Specialists at Vaisala have ways to track lightning all over the world and they see lightning behave in surprising ways inside a hurricane.

While forecasters and people in the path of Hurricane Florence worry about its winds and water, specialists in Tucson are watching the lightning the storm creates.
        
Vaisala is headquartered in Finland but its Tucson office pulls in lightning data from a worldwide network of sensors.
         
When Florence was at its strongest, Vaisala's sensors saw a rare phenomenon---circles of lightning lining the eyewall. 

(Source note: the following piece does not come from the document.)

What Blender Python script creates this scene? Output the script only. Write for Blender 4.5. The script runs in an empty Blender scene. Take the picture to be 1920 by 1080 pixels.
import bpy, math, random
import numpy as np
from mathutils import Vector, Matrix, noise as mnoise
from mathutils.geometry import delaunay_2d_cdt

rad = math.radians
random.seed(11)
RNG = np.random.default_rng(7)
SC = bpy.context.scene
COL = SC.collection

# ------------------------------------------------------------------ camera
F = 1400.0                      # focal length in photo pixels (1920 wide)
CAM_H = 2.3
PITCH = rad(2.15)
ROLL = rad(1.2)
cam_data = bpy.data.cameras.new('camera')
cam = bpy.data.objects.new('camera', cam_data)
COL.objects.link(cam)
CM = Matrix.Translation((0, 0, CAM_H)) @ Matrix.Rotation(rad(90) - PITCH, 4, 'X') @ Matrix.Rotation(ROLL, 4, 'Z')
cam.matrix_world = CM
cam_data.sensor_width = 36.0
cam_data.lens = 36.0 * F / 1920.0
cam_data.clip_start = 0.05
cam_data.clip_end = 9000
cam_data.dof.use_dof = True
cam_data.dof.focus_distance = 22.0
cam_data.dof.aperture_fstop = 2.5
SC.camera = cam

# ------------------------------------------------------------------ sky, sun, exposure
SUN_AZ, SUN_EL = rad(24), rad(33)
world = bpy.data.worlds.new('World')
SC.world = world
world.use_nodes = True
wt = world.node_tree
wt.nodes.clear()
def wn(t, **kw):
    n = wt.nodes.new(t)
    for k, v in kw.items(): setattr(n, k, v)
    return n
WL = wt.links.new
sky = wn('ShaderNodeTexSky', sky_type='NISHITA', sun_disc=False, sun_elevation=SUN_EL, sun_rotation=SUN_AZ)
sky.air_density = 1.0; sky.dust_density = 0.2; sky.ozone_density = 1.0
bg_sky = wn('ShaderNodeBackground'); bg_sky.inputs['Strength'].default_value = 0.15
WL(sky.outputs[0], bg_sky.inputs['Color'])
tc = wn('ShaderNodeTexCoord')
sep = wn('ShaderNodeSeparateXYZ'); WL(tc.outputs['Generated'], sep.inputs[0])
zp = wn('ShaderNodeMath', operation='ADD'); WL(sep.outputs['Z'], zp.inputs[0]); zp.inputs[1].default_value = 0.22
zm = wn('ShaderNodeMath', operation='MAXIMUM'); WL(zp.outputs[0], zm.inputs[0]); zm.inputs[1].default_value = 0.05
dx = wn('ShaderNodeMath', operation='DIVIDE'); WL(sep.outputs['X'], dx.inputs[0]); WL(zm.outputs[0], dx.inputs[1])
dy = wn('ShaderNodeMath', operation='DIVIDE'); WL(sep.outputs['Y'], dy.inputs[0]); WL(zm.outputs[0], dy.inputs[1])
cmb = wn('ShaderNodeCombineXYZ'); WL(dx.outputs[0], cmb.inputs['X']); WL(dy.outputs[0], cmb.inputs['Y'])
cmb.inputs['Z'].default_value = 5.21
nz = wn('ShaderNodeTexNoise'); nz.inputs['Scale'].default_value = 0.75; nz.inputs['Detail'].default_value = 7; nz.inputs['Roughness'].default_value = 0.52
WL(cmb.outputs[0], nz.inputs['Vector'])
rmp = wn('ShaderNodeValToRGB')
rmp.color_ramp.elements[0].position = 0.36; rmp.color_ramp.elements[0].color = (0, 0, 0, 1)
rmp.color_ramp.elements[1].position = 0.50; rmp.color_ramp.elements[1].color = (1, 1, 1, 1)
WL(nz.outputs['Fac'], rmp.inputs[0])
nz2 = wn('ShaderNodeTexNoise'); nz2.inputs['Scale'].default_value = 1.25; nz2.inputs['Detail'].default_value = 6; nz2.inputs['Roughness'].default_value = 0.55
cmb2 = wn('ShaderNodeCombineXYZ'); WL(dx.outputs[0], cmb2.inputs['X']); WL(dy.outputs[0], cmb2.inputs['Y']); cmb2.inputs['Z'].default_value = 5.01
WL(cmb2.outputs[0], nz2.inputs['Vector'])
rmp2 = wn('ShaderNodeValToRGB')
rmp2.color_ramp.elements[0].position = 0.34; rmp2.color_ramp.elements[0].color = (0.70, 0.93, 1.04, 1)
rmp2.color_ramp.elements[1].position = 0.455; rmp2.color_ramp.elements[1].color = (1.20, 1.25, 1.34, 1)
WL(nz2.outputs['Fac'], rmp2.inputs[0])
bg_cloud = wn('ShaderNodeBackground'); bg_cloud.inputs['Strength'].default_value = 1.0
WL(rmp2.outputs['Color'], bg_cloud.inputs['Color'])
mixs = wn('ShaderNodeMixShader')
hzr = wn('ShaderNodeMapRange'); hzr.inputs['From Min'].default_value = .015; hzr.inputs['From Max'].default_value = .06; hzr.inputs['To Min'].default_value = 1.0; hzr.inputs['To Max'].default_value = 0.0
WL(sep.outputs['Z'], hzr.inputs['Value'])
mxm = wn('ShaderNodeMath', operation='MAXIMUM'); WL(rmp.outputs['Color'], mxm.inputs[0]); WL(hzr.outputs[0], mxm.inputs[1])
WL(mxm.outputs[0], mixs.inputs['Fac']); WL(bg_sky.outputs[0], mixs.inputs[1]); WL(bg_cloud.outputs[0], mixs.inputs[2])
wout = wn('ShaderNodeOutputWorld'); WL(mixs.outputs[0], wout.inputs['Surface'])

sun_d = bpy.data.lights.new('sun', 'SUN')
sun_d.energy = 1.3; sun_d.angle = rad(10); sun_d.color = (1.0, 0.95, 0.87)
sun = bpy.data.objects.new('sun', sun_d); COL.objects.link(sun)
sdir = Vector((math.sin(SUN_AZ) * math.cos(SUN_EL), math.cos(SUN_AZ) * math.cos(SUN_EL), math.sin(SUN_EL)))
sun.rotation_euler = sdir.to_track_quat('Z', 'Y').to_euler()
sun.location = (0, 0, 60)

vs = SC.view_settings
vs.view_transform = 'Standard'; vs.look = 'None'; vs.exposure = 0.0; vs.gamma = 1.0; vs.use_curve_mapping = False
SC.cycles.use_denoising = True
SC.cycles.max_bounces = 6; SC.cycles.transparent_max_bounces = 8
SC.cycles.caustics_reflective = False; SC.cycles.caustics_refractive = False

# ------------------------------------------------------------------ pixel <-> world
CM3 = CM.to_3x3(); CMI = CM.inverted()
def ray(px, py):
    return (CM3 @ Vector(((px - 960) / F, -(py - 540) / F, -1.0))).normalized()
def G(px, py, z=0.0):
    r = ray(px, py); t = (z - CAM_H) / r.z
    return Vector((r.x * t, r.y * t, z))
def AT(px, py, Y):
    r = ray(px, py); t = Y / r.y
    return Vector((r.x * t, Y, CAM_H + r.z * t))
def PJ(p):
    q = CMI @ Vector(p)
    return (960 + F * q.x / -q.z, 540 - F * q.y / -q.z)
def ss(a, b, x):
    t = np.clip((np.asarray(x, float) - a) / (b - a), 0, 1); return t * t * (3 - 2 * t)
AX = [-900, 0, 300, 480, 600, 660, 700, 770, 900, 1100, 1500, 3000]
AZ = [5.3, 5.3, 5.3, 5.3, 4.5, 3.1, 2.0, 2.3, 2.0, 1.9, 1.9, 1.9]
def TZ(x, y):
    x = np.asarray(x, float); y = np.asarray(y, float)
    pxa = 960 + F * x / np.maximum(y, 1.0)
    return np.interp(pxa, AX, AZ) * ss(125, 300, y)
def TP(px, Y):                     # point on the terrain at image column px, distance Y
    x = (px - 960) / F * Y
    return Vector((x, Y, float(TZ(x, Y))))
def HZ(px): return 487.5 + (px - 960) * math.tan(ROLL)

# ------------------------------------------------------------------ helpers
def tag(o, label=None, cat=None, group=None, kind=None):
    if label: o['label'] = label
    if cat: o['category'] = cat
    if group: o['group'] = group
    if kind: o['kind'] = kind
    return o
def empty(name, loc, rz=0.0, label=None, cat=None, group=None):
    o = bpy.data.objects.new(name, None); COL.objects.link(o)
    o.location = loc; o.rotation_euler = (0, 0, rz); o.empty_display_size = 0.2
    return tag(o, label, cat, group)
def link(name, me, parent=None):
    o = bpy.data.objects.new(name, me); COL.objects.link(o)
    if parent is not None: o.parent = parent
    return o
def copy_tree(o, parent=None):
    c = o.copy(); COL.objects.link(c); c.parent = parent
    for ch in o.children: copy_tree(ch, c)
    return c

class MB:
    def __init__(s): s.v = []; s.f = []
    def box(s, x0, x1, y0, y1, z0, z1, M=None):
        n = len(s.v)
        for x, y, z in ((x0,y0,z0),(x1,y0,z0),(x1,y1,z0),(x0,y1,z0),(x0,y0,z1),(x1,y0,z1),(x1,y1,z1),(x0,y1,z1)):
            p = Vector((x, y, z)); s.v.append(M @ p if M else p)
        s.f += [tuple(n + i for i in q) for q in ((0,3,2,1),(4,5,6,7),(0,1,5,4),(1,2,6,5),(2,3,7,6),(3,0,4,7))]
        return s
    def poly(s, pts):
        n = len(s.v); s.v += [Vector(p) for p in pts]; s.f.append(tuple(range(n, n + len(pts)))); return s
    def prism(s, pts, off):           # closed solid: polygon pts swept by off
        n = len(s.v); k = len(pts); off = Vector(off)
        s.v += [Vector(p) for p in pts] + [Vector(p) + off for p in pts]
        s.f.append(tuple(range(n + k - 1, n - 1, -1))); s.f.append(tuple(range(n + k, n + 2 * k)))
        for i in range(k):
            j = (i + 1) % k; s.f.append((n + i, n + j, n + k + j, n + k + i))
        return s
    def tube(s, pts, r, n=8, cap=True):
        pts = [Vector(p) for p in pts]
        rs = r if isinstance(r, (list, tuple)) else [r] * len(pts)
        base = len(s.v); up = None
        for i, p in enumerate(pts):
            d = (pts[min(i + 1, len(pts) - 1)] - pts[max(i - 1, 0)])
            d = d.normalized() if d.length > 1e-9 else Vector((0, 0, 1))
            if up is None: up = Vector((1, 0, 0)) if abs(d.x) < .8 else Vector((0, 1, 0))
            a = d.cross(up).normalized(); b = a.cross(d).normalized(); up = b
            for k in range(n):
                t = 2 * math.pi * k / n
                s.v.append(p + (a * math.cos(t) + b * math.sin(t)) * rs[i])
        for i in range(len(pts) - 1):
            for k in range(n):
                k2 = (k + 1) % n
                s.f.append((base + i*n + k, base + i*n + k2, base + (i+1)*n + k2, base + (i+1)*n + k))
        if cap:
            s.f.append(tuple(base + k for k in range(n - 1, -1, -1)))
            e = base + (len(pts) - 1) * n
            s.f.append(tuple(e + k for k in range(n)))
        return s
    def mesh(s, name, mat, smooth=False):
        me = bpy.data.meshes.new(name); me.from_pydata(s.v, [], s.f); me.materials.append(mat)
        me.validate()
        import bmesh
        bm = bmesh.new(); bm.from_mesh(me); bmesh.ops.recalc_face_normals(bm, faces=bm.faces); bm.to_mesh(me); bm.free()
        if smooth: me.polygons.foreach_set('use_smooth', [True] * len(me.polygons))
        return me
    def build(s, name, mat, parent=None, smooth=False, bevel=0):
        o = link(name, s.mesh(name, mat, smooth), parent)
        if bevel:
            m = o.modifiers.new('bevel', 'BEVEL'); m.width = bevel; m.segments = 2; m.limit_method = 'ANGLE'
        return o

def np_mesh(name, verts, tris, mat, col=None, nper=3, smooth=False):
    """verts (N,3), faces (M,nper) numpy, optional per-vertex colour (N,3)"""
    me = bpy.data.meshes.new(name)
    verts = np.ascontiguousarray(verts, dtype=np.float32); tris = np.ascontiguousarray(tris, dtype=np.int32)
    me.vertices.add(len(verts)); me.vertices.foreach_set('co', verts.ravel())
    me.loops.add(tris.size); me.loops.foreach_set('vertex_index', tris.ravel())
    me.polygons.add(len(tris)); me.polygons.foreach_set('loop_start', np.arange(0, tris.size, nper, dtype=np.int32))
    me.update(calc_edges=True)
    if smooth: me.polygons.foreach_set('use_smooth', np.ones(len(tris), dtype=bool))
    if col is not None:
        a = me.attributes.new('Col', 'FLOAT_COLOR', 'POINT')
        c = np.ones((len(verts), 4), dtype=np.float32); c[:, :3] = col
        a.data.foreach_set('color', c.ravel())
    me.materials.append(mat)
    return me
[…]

Vaisala Meteorologist Ron Holle says, “And it indicates a really strong, well-defined storm"
          
Scientists have only been able to see the effect they call enveloped eyewall lightning for the past two or three years.  They're more likely to see it in Pacific typhoons that are often much stronger than Atlantic hurricanes.
         
Doctor Holle says there's a typhoon in the Philippines that makes Florence look puny.

"This one is forecast right now to have gusts to 175 knots which is getting close to 200 miles an hour."

Eyewall lightning appeared in Typhoon Lane that threatened Hawaii last month. 

Lightning is basically caused by static electricity as the clouds rub onto themselves but Doctor Holle says to get those conditions you have to get into the upper parts of the atmosphere where the air is below freezing.  The mystery here is how do you get that sort of strong, sustained updraft when you have hurricane force winds going horizontally in a tight circle?
        
A better understanding of lightning in hurricanes can help forecast a storm’s strength and position because Vaisala's sensors can detect lightning farther out to sea than radar can reach.